Jesús, el Pan de Vida, que nos reúne como a hermanos y hermanas suyos, y con Él, hijos de Dios, para escuchar su Palabra y darnos su Cuerpo y su Sangre, nos estrecha en comunión íntima con Él, no solo para experimentar el gozo, la paz y la unión con Él y entre nosotros, sino para enviarnos a la misión, para que, así como hemos sido tratados por Él, salgamos a tratar del mismo modo a nuestros semejantes, muy especialmente a aquellos que los demás rechazan y evitan cruzarse con ellos. Y allí tenemos desde los no nacidos que tiramos a la basura, hasta los que revuelven la basura para comer; a los que están dañados irreversiblemente por la droga, entre ellos la mayoría son adolescentes y jóvenes, que a su vez devastan a sus propias familias.

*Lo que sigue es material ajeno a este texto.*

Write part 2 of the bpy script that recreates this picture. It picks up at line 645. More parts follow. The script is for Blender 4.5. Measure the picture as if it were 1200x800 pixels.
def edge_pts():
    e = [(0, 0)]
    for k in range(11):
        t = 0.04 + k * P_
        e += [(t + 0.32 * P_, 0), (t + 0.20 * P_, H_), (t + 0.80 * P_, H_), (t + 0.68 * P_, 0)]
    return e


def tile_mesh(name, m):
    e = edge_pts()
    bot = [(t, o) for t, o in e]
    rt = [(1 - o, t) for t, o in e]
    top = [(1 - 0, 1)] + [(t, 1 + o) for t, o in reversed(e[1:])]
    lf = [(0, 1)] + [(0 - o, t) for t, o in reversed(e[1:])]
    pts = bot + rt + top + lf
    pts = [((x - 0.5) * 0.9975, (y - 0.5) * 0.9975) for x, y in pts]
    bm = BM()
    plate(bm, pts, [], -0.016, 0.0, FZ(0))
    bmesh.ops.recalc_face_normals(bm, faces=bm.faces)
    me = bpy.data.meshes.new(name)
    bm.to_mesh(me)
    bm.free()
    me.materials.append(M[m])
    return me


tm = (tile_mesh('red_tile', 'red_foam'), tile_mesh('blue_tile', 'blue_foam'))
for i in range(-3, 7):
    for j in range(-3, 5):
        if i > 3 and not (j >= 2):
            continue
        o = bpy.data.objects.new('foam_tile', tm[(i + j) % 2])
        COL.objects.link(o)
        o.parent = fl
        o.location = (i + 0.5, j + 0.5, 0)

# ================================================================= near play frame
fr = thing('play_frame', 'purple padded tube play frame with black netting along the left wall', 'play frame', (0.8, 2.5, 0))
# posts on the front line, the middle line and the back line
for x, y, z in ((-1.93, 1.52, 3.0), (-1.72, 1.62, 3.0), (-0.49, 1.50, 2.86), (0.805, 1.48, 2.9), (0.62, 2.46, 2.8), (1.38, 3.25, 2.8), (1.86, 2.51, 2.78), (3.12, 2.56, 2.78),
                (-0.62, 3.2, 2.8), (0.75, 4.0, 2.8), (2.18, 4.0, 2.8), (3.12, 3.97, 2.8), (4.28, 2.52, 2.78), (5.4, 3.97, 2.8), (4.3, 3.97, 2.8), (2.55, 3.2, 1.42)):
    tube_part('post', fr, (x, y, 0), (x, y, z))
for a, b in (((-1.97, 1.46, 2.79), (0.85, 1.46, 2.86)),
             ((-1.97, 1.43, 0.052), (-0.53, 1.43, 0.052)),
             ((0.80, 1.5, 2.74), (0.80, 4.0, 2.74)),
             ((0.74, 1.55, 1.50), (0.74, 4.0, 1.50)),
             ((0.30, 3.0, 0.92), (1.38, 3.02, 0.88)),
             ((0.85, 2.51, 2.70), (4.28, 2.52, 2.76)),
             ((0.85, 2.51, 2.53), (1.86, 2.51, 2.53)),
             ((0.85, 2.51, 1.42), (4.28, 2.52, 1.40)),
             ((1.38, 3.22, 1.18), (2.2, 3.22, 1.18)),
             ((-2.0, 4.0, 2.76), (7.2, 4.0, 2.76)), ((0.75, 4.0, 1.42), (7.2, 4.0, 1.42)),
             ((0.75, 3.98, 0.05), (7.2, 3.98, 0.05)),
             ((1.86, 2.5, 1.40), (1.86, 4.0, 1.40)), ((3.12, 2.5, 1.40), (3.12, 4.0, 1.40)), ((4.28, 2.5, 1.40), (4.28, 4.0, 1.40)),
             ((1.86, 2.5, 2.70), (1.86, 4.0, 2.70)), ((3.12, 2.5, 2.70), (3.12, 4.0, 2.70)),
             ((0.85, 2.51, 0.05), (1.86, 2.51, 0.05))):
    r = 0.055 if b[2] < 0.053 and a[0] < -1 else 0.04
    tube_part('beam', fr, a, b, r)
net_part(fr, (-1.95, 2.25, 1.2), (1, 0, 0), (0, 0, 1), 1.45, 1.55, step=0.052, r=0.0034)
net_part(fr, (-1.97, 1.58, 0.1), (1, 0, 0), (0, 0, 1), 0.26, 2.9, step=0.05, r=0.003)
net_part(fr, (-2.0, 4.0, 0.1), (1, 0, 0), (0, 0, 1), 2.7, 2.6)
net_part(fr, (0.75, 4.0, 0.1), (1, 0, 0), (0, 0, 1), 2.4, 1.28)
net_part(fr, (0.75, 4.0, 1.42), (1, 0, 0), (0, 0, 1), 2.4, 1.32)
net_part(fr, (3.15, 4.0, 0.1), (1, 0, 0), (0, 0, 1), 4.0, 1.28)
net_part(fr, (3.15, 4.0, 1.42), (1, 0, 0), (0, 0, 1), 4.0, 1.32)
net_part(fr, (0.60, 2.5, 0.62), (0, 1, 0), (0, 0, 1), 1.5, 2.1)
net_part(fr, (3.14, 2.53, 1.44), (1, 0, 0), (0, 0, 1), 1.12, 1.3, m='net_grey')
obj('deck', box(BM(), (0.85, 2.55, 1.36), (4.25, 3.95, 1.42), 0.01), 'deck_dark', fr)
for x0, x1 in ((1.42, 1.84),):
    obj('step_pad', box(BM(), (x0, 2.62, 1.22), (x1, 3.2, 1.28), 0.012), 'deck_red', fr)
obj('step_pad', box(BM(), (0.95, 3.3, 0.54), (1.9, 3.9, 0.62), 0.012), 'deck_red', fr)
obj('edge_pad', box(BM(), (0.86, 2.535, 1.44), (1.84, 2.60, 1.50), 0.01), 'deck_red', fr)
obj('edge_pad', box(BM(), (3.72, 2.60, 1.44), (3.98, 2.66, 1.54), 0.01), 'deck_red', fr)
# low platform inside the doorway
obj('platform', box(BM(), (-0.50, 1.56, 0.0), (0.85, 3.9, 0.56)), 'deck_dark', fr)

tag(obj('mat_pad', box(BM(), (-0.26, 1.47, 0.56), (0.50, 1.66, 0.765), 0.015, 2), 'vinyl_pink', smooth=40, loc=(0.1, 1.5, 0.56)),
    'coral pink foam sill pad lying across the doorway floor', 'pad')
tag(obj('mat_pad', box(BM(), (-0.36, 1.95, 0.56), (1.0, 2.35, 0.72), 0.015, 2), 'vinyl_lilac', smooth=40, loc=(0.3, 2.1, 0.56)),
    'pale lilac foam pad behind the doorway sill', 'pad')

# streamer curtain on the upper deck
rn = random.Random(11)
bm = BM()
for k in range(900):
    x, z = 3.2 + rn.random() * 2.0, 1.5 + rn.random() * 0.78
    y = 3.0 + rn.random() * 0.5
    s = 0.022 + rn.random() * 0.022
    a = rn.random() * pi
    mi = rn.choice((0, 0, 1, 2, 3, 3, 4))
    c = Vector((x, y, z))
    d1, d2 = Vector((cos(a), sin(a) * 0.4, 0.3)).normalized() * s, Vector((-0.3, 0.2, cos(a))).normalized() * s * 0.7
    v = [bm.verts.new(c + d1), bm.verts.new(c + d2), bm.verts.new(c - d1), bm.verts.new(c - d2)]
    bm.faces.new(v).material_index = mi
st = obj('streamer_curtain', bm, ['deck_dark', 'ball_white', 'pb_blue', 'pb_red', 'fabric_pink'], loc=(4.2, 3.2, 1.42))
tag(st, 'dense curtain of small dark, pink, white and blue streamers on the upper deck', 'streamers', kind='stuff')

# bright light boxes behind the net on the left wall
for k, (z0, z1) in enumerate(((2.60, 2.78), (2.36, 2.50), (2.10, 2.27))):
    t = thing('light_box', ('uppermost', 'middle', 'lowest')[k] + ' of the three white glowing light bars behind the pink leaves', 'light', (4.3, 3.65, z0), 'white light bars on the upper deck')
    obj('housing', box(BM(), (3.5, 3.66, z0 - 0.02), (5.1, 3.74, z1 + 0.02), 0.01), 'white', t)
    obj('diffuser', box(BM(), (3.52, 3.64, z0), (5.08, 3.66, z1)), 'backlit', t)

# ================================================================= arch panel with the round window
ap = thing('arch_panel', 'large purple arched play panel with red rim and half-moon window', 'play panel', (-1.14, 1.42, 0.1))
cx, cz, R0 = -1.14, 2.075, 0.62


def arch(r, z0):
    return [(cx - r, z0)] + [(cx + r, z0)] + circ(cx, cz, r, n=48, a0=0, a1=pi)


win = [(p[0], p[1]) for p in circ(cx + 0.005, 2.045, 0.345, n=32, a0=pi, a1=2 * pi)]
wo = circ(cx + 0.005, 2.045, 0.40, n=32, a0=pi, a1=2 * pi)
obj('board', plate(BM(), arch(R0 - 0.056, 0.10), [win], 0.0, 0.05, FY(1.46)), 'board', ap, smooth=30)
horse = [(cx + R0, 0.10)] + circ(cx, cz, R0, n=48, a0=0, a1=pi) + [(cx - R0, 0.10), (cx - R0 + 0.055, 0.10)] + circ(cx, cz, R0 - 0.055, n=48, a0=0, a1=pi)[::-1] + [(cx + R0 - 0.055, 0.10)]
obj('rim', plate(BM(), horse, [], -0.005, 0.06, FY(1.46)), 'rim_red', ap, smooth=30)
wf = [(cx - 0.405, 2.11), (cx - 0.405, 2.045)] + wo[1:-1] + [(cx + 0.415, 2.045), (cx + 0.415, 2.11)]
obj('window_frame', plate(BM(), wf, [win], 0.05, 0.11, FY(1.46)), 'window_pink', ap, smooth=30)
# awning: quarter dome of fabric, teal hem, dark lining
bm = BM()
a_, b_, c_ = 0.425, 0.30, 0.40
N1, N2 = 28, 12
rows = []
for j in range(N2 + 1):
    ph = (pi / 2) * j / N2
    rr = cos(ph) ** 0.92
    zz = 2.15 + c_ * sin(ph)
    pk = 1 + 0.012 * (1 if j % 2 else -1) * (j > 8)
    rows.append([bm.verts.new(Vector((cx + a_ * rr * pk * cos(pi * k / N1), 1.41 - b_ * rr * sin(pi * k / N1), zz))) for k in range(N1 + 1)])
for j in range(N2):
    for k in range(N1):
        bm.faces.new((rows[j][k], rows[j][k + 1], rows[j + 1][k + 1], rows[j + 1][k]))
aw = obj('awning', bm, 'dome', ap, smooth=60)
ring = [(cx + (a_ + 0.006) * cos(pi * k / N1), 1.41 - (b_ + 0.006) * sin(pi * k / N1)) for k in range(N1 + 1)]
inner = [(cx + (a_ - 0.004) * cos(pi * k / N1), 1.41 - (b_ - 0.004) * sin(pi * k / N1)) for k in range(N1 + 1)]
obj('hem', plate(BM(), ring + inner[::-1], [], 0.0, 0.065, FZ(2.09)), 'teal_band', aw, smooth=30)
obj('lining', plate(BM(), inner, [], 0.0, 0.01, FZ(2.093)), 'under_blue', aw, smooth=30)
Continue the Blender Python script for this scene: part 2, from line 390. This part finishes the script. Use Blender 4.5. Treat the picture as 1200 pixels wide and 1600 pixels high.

Es muy amplio y variado el escenario de la misión para aquel que desea tomar en serio su vida cristiana. Tomemos, por ejemplo, la enorme necesidad que tenemos de escucharnos unos a otros, de ponernos en el lugar del otro, valorar su opinión y sobre todo su persona, buscar consensos y no alimentar rupturas, apelar a la paciencia y a brindar siempre la posibilidad de empezar de nuevo; a no ceder ante la verdad y la justicia, y buscar por sobre todo caminos de comprensión y entendimiento; desterrar toda violencia verbal, el lenguaje condenatorio, la descalificación del otro porque piensa distinto o vive de modo diverso a nuestras convicciones.
El perdón es una deuda que tenemos en nuestras relaciones interpersonales y también en nuestra convivencia social y política. Necesitamos una nueva disposición interior para cultivar la virtud del perdón, también como virtud política, porque “perdonar no es olvidar, sino recordar con otros ojos”, tal como lo aprendemos de Aquel que se nos ofrece como Pan de Vida, quien, llevando su amor hasta el extremo, dijo: “Padre, perdónalos, porque no saben lo que hacen”. A la luz de esas palabras tan profundas como impresionantes, caemos en la cuenta de que el perdón cristiano no olvida, sino que, señalando el daño para su correspondiente restauración, no alimenta sentimientos de rencor ni de venganza.
Una pareja humana, una familia, una comunidad o un pueblo que no se esfuerza por curar sus heridas y no está dispuesta a reconciliarse, no tiene futuro. Por eso, queridos cristianos, tenemos una gran misión que nos supera ampliamente, pero confiamos en el poder salvador de Nuestro Señor Jesucristo, que nos llama a entrar en íntima comunión con Él, a no tener miedo, y a entregarnos con Él de lleno a la apasionante misión de hacer más humana y más fraterna nuestra peregrinación terrena, camino hacia la Patria del Cielo.
Que nuestra Tierna Madre de Itatí nos disponga para esa profunda transformación que obra el Espíritu Santo en las especies de pan y de vino, también en cada uno de nosotros y nos convierta en fermento de una sociedad más humana y más cristiana.